INPUT MATERIAL:
============================================================

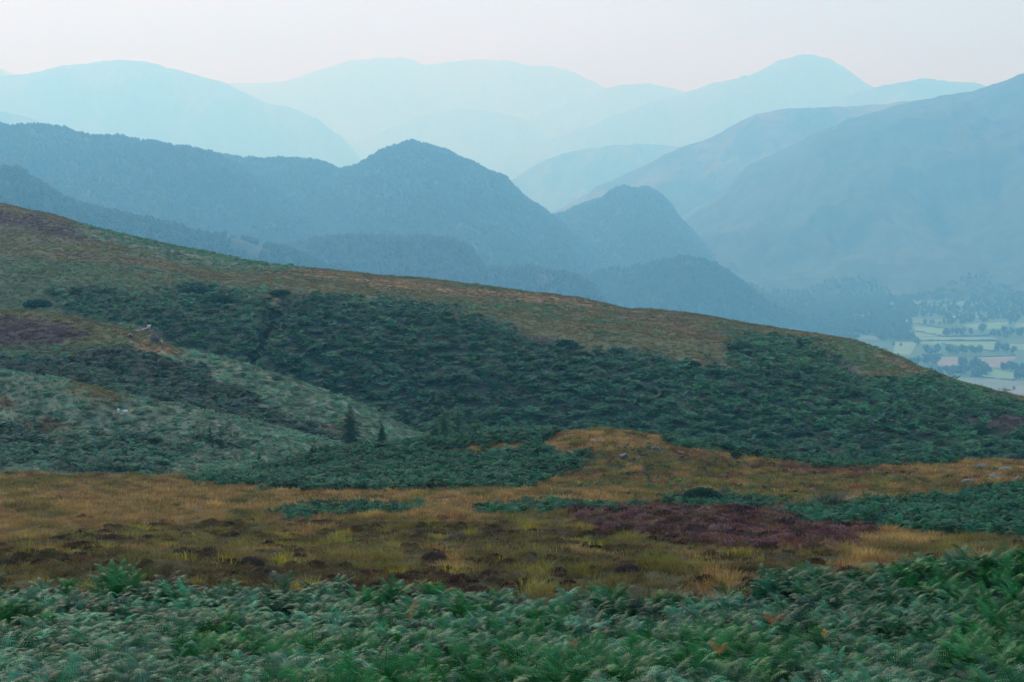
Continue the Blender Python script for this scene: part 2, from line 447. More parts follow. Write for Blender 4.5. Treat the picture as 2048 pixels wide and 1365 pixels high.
# ---- near moor (ground under the camera out to the first crest)
K1 = [-500, 0, 250, 500, 650, 850, 1000, 1200, 1350, 1500, 1700, 1850, 2048, 2550]
crest1 = [(-500, 945), (0, 948), (180, 958), (350, 958), (450, 960), (520, 947), (600, 925), (700, 907), (850, 893), (1000, 878), (1100, 872), (1200, 862),
          (1270, 866), (1330, 880), (1400, 892), (1500, 908), (1600, 922), (1700, 932), (1850, 932), (1950, 925), (2048, 927), (2550, 925)]
def const(v): return [v] * len(K1)
rows1 = [
    (const(-60), ('z', const(2.0))), (const(-5), ('z', const(-1.6))), (const(3), ('z', const(-2.3))), (const(10), ('z', const(-4.4))),
    (const(18), ('z', const(-5.55))), (const(27), ('z', const(-6.95))),
    (const(34), ('z', const(-7.95))), (const(39), [1156] * 8 + [1150, 1140, 1135, 1135, 1135, 1135]),
    (const(50), [1098] * 6 + [1098, 1095, 1095, 1098, 1100, 1098, 1095, 1090]),
    (const(70), [1040, 1040, 1038, 1034, 1034, 1030, 1028, 1028, 1030, 1036, 1040, 1038, 1030, 1025]),
    (const(90), [1002, 1002, 1000, 998, 996, 998, 995, 992, 992, 995, 995, 990, 980, 975]),
    (const(108), [970, 970, 974, 974, 968, 960, 958, 950, 952, 958, 960, 955, 948, 940]),
    (const(120), [955, 955, 962, 965, 945, 926, 915, 890, 900, 925, 940, 938, 932, 930]),
    (const(130), crest1),
    (const(140), ('z', [-23, -23, -23.5, -23, -21, -20.3, -19.8, -19.7, -20.2, -21.7, -22.7, -22.6, -22.4, -22])),
    (const(165), ('z', [-34, -34, -34, -34, -33, -32, -31, -31, -31, -32, -33, -33, -33, -33])),
    (const(260), ('z', const(-75))),
]
X1, Y1, Z1 = layer(K1, rows1, 760, [6, 4, 6, 12, 16, 16, 12, 34, 56, 44, 32, 24, 20, 12, 8, 6], amp=0.35, scale=14, seed=3, amp2=0.24, scale2=1.8)
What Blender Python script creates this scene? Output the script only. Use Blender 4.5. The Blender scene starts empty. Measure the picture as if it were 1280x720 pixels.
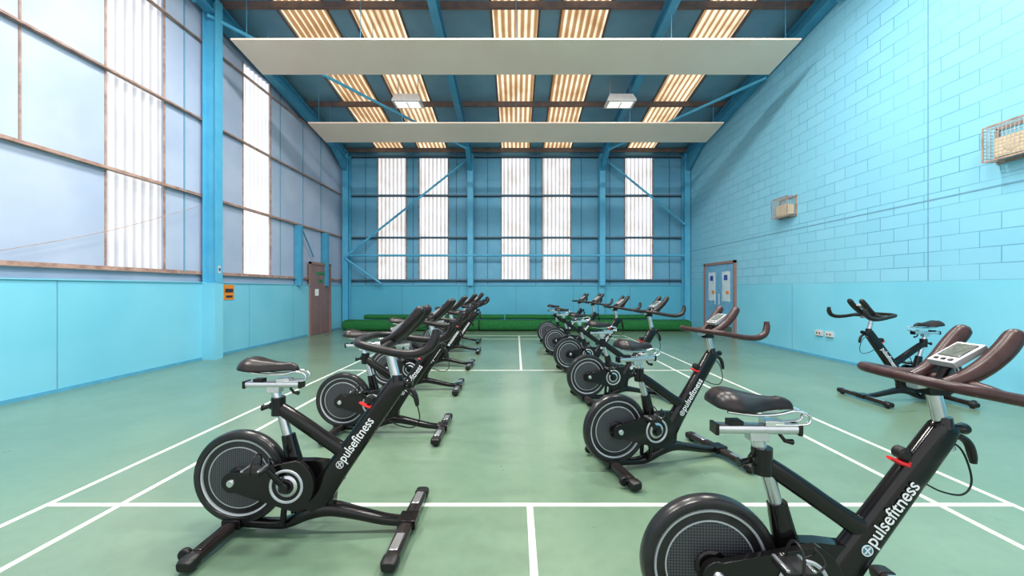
import bpy, bmesh, math
from mathutils import Vector, Matrix
import random
random.seed(4)
S=bpy.context.scene
COL=S.collection
try:
    S.view_settings.view_transform='Standard'
    S.view_settings.look='None'
except Exception as e: print(e)

# ---------------------------------------------------------------- materials
def srgb(r,g,b):
    def c(u):
        u/=255.0
        return u/12.92 if u<=0.04045 else ((u+0.055)/1.055)**2.4
    return (c(r),c(g),c(b),1)
def newmat(name):
    m=bpy.data.materials.new(name); m.use_nodes=True
    nt=m.node_tree; b=nt.nodes['Principled BSDF']
    return m,nt,b
def coords(nt,swz=None,scale=(1,1,1)):
    tc=nt.nodes.new('ShaderNodeTexCoord')
    out=tc.outputs['Object']
    if swz:
        sp=nt.nodes.new('ShaderNodeSeparateXYZ'); cb=nt.nodes.new('ShaderNodeCombineXYZ')
        nt.links.new(out,sp.inputs[0])
        for i,a in enumerate(swz): 
            if a!='0': nt.links.new(sp.outputs[a],cb.inputs[i])
        out=cb.outputs[0]
    mp=nt.nodes.new('ShaderNodeMapping'); mp.inputs['Scale'].default_value=scale
    nt.links.new(out,mp.inputs[0])
    return mp.outputs[0]
def noise_mix(nt,c1,c2,scale,vec,detail=4,lo=.35,hi=.65):
    n=nt.nodes.new('ShaderNodeTexNoise'); n.inputs['Scale'].default_value=scale; n.inputs['Detail'].default_value=detail
    nt.links.new(vec,n.inputs['Vector'])
    r=nt.nodes.new('ShaderNodeValToRGB'); r.color_ramp.elements[0].color=c1; r.color_ramp.elements[1].color=c2
    r.color_ramp.elements[0].position=lo; r.color_ramp.elements[1].position=hi
    nt.links.new(n.outputs['Fac'],r.inputs[0])
    return r.outputs[0],n.outputs['Fac']
def simple(name,c,rough=.5,metal=0,c2=None,scale=6,bump=0,bscale=60,coat=0,spec=None):
    m,nt,b=newmat(name)
    v=coords(nt)
    if c2 is None: c2=tuple(min(1,x*.85) for x in c[:3])+(1,)
    col,_=noise_mix(nt,c,c2,scale,v)
    nt.links.new(col,b.inputs['Base Color'])
    b.inputs['Roughness'].default_value=rough; b.inputs['Metallic'].default_value=metal
    b.inputs['Coat Weight'].default_value=coat
    if spec is not None: b.inputs['Specular IOR Level'].default_value=spec
    if bump:
        n=nt.nodes.new('ShaderNodeTexNoise'); n.inputs['Scale'].default_value=bscale; nt.links.new(v,n.inputs['Vector'])
        bp=nt.nodes.new('ShaderNodeBump'); bp.inputs['Strength'].default_value=bump; bp.inputs['Distance'].default_value=.01
        nt.links.new(n.outputs['Fac'],bp.inputs['Height']); nt.links.new(bp.outputs[0],b.inputs['Normal'])
    return m

M={}
M['frame']=simple('frame_black',(.004,.0035,.004,1),.14,.0,(.006,.005,.0055,1),spec=.36)
M['plastic']=simple('black_plastic',(.008,.0075,.008,1),.4,.0,(.012,.011,.011,1),spec=.3)
M['rubber']=simple('grip_rubber_black',(.009,.0075,.008,1),.36,0,(.015,.012,.0125,1),30,spec=.32)
M['rubber_brown']=simple('grip_rubber_brown',(.032,.012,.0115,1),.36,0,(.046,.019,.018,1),30,spec=.35)
M['saddle']=simple('saddle_vinyl',(.010,.0075,.008,1),.34,0,(.017,.012,.0125,1),20,spec=.36)
M['silver']=simple('silver_metal',(.62,.64,.66,1),.24,.9,(.5,.52,.55,1),8)
M['chrome']=simple('chrome_metal',(.75,.76,.78,1),.12,1)
M['stab']=simple('stabiliser_metal',(.014,.010,.010,1),.2,.2,(.026,.019,.018,1),10)
M['rim']=simple('flywheel_rim',(.012,.012,.013,1),.28,.2,(.022,.022,.024,1),10)
M['ring']=simple('light_ring',(.50,.53,.56,1),.35,.3)
M['red']=simple('red_plastic',(.65,.012,.015,1),.35)
M['white']=simple('white_print',(.85,.86,.87,1),.5,0,(.80,.81,.82,1))
M['logo']=simple('logo_blue',(.10,.42,.58,1),.5)
M['screen']=simple('console_screen',(.055,.07,.065,1),.12,0,(.10,.13,.12,1),60)
M['casing']=simple('console_casing',(.40,.41,.42,1),.35,.2,(.34,.35,.36,1),10)
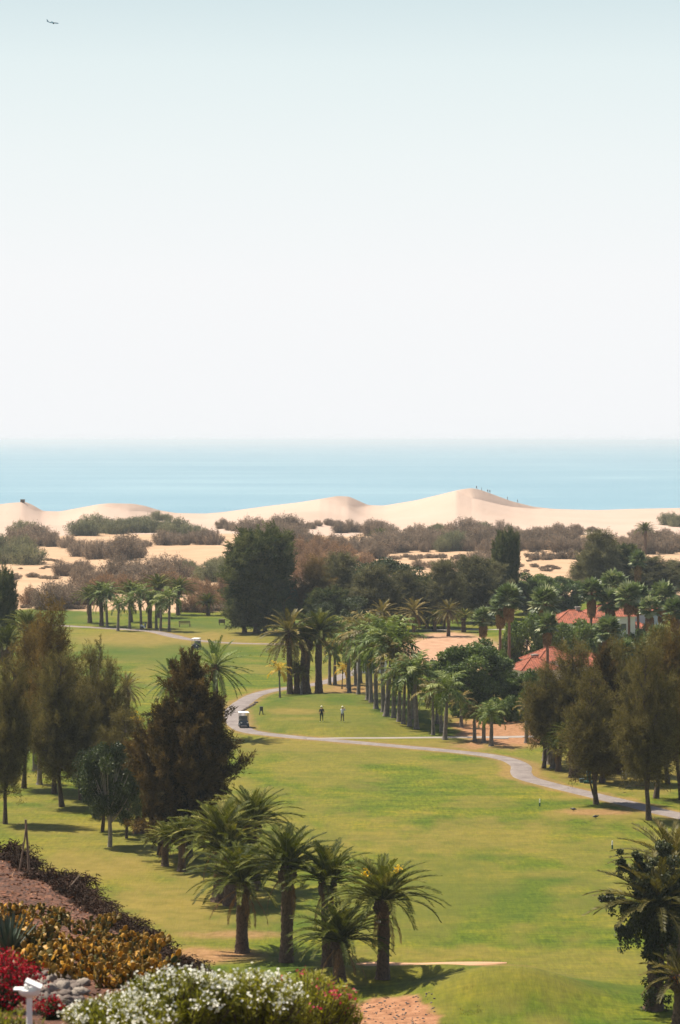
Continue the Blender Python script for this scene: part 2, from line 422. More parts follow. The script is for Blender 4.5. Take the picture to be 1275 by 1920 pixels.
# ------------------------------------------------------------------ ground, dunes, sea
def grid_obj(name, X, Y, Z, mat, attrs=None, smooth=True):
    n, k = X.shape
    me = bpy.data.meshes.new(name)
    V = np.stack([X, Y, Z], -1).reshape(-1, 3)
    i, j = np.meshgrid(np.arange(n-1), np.arange(k-1), indexing='ij')
    q = np.stack([i*k+j, i*k+j+1, (i+1)*k+j+1, (i+1)*k+j], -1).reshape(-1, 4)
    me.vertices.add(len(V)); me.vertices.foreach_set('co', V.ravel())
    me.loops.add(q.size); me.loops.foreach_set('vertex_index', q.ravel().astype(np.int32))
    me.polygons.add(len(q)); me.polygons.foreach_set('loop_start', (np.arange(len(q))*4).astype(np.int32))
    me.polygons.foreach_set('use_smooth', np.full(len(q), smooth))
    for a, vals in (attrs or {}).items():
        at = me.attributes.new(a, 'FLOAT', 'POINT'); at.data.foreach_set('value', np.clip(vals, 0, 1).ravel().astype(np.float32))
    me.update(calc_edges=True); me.validate(); me.materials.append(mat)
    o = bpy.data.objects.new(name, me); COL.objects.link(o); o['kind'] = 'structure'
    return o

def catmull(pts, n=10):
    pts = [np.array(p, float) for p in pts]; pts = [2*pts[0]-pts[1]]+pts+[2*pts[-1]-pts[-2]]
    out = []
    for i in range(1, len(pts)-2):
        p0, p1, p2, p3 = pts[i-1:i+3]
        for k in range(n):
            t_ = k/n
            out.append(.5*((2*p1)+(-p0+p2)*t_+(2*p0-5*p1+4*p2-p3)*t_**2+(-p0+3*p1-3*p2+p3)*t_**3))
    return np.array(out+[pts[-2]])
PATH_MAIN = [(1320, 1540), (1240, 1522), (1180, 1507), (1100, 1488), (1030, 1471), (988, 1459), (977, 1449), (976, 1436), (952, 1424), (905, 1415), (820, 1406), (720, 1397), (620, 1388), (540, 1381), (470, 1372), (447, 1360), (441, 1346), (441, 1332), (455, 1318), (480, 1303), (515, 1294), (560, 1288), (610, 1279), (650, 1265), (700, 1248)]
PATH_FAR = [(90, 1172), (180, 1177), (250, 1181), (292, 1185), (318, 1191), (350, 1198), (400, 1204), (470, 1207), (560, 1208)]
cols = np.concatenate([np.linspace(-3200, -80, 60)[:-1], np.arange(-80, 1360, 4.5), np.linspace(1360, 4500, 60)])
rows = np.concatenate([np.array([3600, 3000, 2600, 2300, 2100, 2000]), np.arange(1950, 1560, -3.0), np.arange(1560, 1000, -1.5)])
PX, PY = np.meshgrid(cols, rows)
D = F*CH/(PY-HY); X = (PX-CX)/F*D; Z = H(X, D)
def ell(px, py, cx, cy, rx, ry, soft=.35, nz=.35, seed=1):
    e = np.sqrt(((px-cx)/rx)**2+((py-cy)/ry)**2)+nz*(fbm(px/40, py/14, seed, 3)-.5)*2
    return 1-sstep(1-soft, 1+soft, e)
wob = (fbm(PX/60, PY*0+2, 71, 3)-.5)
# sand begins behind the last fairway
edge = 1147+8*wob+np.where(PX < 300, -4, 0)+np.where(PX > 900, -25, 0)
sandm = 1-sstep(edge-2, edge+2, PY)
dry = .40*sstep(.52, .68, fbm(X/9, D/22, 3, 4))
dry = np.maximum(dry, .42*sstep(.5, .7, fbm(X/6, D/9, 9, 4)))
dry = np.maximum(dry, .85*ell(PX, PY, 300, 1198, 200, 15, .5, .4, 2))
dry = np.maximum(dry, .55*ell(PX, PY, 440, 1192, 130, 16, .5, .6, 4))
dry = np.maximum(dry, .60*ell(PX, PY, 620, 1398, 330, 14, .6, .5, 5))
dry = np.maximum(dry, .85*ell(PX, PY, 555, 1343, 62, 7, .5, .4, 6))
dry = np.maximum(dry, .60*ell(PX, PY, 548, 1357, 55, 4, .5, .3, 6))
dry = np.maximum(dry, .80*ell(PX, PY, 190, 1622, 170, 30, .7, .5, 7))
dry = np.maximum(dry, .5*ell(PX, PY, 120, 1555, 130, 18, .7, .5, 7))
dry = np.maximum(dry, .75*ell(PX, PY, 340, 1700, 170, 60, .7, .6, 8))
dry = np.maximum(dry, .8*ell(PX, PY, 1140, 1450, 200, 38, .6, .7, 12))
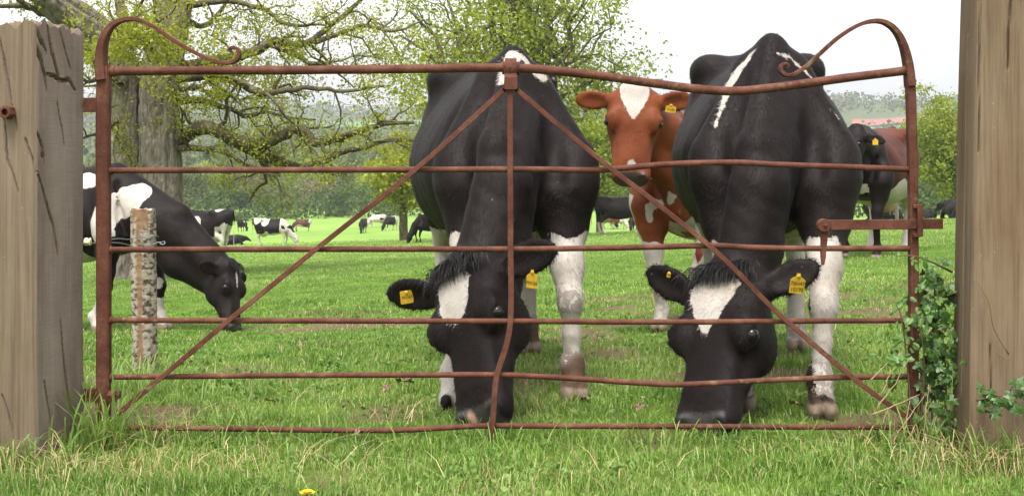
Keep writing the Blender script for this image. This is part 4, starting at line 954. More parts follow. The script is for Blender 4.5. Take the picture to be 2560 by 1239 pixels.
# --- C: red cow looking at the camera
DC = ground_at(1665, 828); fc = Wp(1690, 828, DC); scC = .98; bC = (fc.x+.03, fc.y, terr1(fc.x, fc.y)); hC = (-.42, -.91); w2l, d2l, R3C, bCv = frame(bC, hC, scC)
Dh = DC-.42
pollC = w2l(Wp(1588, 222, Dh)); muzC = w2l(Wp(1578, 446, Dh-.16)); uC = unit(muzC-pollC); vC = d2l((-.04, -1, .25))
def whC(c, V, Hc):
    w_ = np.full(len(V), -.3); m = headmask(Hc, V)
    nz_ = fbm(V, 4.2, 3, 21)
    body = (.78-V[:, 2])*.33+fbm(V, 6.5, 3, 21)*.30-.06
    body = np.where((V[:, 0] > -1.7) & (V[:, 2] < .98), body, -.2)
    w_ = np.maximum(w_, np.where(m, -.3, body))
    legs = np.where(V[:, 2] < .42, .42-V[:, 2]+.05*nz_, -.3); w_ = np.maximum(w_, legs)
    hw = np.interp(Hc[:, 0], [-.03, .03, .08, .14, .19, .21], [.085, .085, .070, .04, .008, -.02]); bl = hw-np.abs(Hc[:, 1]+.002)
    bl = np.where((Hc[:, 2] > -.07) & (Hc[:, 0] > -.06) & (Hc[:, 0] < .24) & (np.abs(Hc[:, 1]) < .2), bl, -.3)
    sn = np.where(Hc[:, 2] > -.09, .024-np.hypot((Hc[:, 0]-.455), Hc[:, 1]+.0), -.3)
    return np.maximum(np.maximum(w_, bl), sn)
hvC = [tuple(w2l(Wp(1738, 832, DC+.02))[:2])+(0,), tuple(w2l(Wp(1652, 828, DC))[:2])+(0,), (-1.30, .2, -.1), (-1.18, -.2, -.1)]
cC = make_cow(bC, hC, scC, .0132, pollC, uC, vC, hvC, M_RED, whC, mud=.3, seed=3, head_scale=1.02, hw=1.27, width=1.06, nd=.6,
    ears=[dict(dir=(-.16, 1, -.12), face=(.5, -.1, .9), len=.215), dict(dir=(-.02, -1, -.20), face=(.5, .1, .9), len=.205)])
tag(cC.o, 'red and white cow with white forehead looking straight over the gate between the black cows', 'cow', 'cows in the pasture')
M_HAIRR = plain('red_hair', (.22, .07, .025), .6, .2)
ear_fringe(cC, 0, 160, 8, M_HAIRR); ear_fringe(cC, 1, 160, 9, M_HAIRR)
# --- D: black and white cow grazing behind the birch post
DD = ground_at(325, 826); fd = Wp(325, 826, DD); scD = .97; bD = (fd.x, fd.y, terr1(fd.x, fd.y)); hD = (.84, -.54); w2l, d2l, R3D, bDv = frame(bD, hD, scD)
pollD = w2l(Wp(585, 662, DD-.22)); muzD = w2l(Wp(603, 818, DD-.42)); uD = unit(muzD-pollD); vD = d2l((.92, -.38, .15))
def whD(c, V, Hc):
    m = headmask(Hc, V); w_ = np.full(len(V), -.3)
    L = lambda pts, r: line_w(V, surf_line(c, V, pts, scD, bDv, R3D), r)
    w_ = np.maximum(w_, L([(240, 570), (265, 520), (310, 490), (352, 466)], [.10, .12, .13, .09]))
    w_ = np.maximum(w_, L([(240, 590), (292, 575), (298, 590)], [.05, .03, .01]))
    w_ = np.maximum(w_, L([(200, 440), (225, 445)], [.1, .06]))
    w_ = np.where((V[:, 2] < .70) & (V[:, 0] < -.30), np.maximum(w_, .66-V[:, 2]), w_)
    leg = np.where(V[:, 0] < .45, .27-V[:, 2], -.3); leg = np.where(V[:, 0] < -.9, np.maximum(leg, .6-V[:, 2]), leg)
    w_ = np.maximum(w_, np.where(m, -.3, leg))
    w_ = np.maximum(w_, L([(398, 690), (405, 712)], [.04, .03]))
    bl = np.where((Hc[:, 2] > -.06) & (Hc[:, 0] > .05) & (Hc[:, 0] < .2), .014-np.abs(Hc[:, 1])-.12*np.abs(Hc[:, 0]-.12), -.3)
    return np.maximum(w_, bl)
hvD = [tuple(w2l(Wp(405, 812, DD+.05))[:2])+(-.0,), tuple(w2l(Wp(240, 832, DD-.05))[:2])+(0,), (-1.35, .18, -.05), (-1.2, -.2, -.05)]
cD = make_cow(bD, hD, scD, .0155, pollD, uD, vD, hvD, M_BLACK, whD, seed=4, nd=1.0, width=1.04)
tag(cD.o, 'black cow with white side patch grazing behind the birch post and hanging stile', 'cow', 'cows in the pasture')
forelock(cD, 260, .07, 11)
for c_, n_, sd_ in ((cA, 90000, 1), (cB, 90000, 2), (cC, 45000, 3), (cD, 30000, 4)): fur(c_, n_, seed=sd_, ln=.014, tilt=.26)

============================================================

GOAL: From the entries above, extract every line where the word "follow" appears.

ANSWER IN FULL:
Continue the Blender Python script for this scene: part 2, from line 447. More parts follow. Write for Blender 4.5. Treat the picture as 2048 pixels wide and 1365 pixels high.
Continue the Blender Python script for this scene: part 2, from line 422. More parts follow. The script is for Blender 4.5. Take the picture to be 1275 by 1920 pixels.
Keep writing the Blender script for this image. This is part 4, starting at line 954. More parts follow. The script is for Blender 4.5. Take the picture to be 2560 by 1239 pixels.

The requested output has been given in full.